A sad ending, with little hope in sight

Shortly after three Israeli teenagers were kidnapped by terrorists in the West Bank I wrote a blog post about how this act was not only a personal tragedy for the families involved, but likely to further damage (if such a thing is possible) any prospects of a real peace deal between Israel and the Palestinians. Despite hope that they would be found alive and well, tragically, the three young men were found murdered, probably shot very soon after their abduction. 

This senseless act of brutality is already fueling unrest and violence in Israel, with riots breaking out in in Eastern Jerusalem following the discovery of a murdered Palestinian teenager and many Arab residents blaming Israel for his death. As of this writing it's not clear if there is any connection between this death and the murder of the three Israeli teens, but it would clearly be in the best interest of everyone involved, from the families of these murdered children, to the Palestinian Authority  and the government of Israel, to catch those responsible as swiftly as possible. 

I think even by the standards of the region and recent history that things are at a low point right now, and I'm not the only one. In an article on the Foreign Policy website, author and former diplomat Aaron David Miller writes:

"As for the impact of the murders on the formal peace process, the question has been pretty conclusively answered: The notion that violence and terror could provide a clarifying moment and lead to a breakthrough is as illusory as using a prayer summit to produce a two-state solution.
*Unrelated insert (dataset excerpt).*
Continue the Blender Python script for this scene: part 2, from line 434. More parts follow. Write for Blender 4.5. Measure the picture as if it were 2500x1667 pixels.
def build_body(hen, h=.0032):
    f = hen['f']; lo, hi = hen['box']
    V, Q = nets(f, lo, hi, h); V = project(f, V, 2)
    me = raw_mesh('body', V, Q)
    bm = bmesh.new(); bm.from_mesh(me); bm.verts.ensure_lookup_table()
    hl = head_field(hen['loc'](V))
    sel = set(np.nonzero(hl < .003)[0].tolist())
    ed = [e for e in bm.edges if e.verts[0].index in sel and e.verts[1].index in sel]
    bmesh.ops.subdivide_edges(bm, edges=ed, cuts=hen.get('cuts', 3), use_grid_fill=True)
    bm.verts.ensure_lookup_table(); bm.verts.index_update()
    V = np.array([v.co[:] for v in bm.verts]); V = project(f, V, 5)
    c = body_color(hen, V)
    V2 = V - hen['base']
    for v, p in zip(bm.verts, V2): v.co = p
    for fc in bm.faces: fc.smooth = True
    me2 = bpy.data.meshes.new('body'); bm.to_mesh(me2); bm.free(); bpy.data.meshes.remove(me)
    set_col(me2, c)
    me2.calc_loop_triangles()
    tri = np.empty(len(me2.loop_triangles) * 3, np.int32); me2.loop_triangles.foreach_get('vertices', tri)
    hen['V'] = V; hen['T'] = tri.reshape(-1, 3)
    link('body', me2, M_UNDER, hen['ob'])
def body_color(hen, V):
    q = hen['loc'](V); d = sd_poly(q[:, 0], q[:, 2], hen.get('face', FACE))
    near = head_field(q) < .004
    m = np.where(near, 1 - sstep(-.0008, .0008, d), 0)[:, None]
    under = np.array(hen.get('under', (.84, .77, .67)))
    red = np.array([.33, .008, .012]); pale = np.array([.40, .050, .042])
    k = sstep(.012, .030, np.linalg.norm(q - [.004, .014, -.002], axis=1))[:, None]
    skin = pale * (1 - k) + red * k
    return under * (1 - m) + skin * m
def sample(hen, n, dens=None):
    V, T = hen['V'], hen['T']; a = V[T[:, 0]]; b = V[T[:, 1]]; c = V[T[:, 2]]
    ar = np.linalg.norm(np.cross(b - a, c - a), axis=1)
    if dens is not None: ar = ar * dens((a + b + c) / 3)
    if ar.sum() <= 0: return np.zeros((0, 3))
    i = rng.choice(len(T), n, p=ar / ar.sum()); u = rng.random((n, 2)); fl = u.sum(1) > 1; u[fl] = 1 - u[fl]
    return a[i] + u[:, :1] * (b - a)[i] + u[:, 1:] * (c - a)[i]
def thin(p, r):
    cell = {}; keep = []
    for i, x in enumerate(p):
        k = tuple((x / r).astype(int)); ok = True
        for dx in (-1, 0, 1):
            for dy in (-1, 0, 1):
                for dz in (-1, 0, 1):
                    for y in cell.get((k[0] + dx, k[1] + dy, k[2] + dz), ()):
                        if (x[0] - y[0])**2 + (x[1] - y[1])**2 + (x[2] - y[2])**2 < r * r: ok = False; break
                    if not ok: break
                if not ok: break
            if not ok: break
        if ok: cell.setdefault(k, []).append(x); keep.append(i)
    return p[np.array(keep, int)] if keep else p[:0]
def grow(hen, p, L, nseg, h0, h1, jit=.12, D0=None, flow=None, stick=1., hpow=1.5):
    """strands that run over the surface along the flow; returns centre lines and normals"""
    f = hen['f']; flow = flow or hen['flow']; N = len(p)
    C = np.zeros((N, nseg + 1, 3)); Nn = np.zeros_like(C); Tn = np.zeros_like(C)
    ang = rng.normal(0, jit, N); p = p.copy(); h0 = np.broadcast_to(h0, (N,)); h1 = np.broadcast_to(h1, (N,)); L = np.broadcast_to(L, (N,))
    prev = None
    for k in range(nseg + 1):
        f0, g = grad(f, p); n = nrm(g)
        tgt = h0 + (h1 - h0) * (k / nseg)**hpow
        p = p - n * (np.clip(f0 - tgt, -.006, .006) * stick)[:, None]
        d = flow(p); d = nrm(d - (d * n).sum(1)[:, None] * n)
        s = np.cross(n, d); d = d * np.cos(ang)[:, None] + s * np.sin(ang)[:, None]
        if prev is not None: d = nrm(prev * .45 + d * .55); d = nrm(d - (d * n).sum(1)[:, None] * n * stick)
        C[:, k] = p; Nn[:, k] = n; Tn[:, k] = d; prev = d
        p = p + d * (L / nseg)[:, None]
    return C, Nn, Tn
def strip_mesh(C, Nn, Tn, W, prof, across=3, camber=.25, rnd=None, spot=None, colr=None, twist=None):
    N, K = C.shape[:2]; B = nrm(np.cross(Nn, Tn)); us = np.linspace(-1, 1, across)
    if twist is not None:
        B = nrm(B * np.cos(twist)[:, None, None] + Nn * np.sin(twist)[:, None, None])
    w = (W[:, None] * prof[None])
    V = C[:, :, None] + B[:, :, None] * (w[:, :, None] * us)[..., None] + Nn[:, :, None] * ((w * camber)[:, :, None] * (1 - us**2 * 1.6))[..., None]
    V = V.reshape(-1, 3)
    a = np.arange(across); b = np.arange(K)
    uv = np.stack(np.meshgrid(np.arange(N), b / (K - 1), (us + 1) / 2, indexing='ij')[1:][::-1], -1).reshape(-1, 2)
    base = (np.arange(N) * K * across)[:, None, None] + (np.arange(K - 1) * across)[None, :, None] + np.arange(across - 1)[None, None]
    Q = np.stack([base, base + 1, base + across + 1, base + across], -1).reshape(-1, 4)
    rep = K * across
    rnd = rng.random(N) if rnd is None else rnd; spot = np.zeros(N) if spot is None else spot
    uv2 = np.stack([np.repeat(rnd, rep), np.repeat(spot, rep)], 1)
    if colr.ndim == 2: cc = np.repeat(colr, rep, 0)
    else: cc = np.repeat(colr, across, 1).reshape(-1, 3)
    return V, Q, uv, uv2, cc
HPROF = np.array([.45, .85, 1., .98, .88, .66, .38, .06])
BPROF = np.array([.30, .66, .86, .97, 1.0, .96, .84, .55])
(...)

Netanyahu's recent statements after the murders, hardening Israeli security requirements in the Jordan Valley, strongly suggest that this process is closed for the season."

Miller's assessment is not optimistic, but I believe it is realistic. The chance of any major breakthrough or even movement when it comes the peace process feel very far away, and with political turmoil and ideological violence on the rise across the Middle East, there are any number of other regional conflicts that could easily force Israel to turn its attention to more pressing issues. The advance of ISIL and the possibility that the group could cause problems on Israel's doorstep in Jordan, and spillover from the Syrian Civil War in the north, are just two examples of threats that may end up drawing Israeli attention and resources away from peace talks with the Palestinians. And these are just two threats we can identify today- unfortunately we have no way of knowing what tomorrow may bring.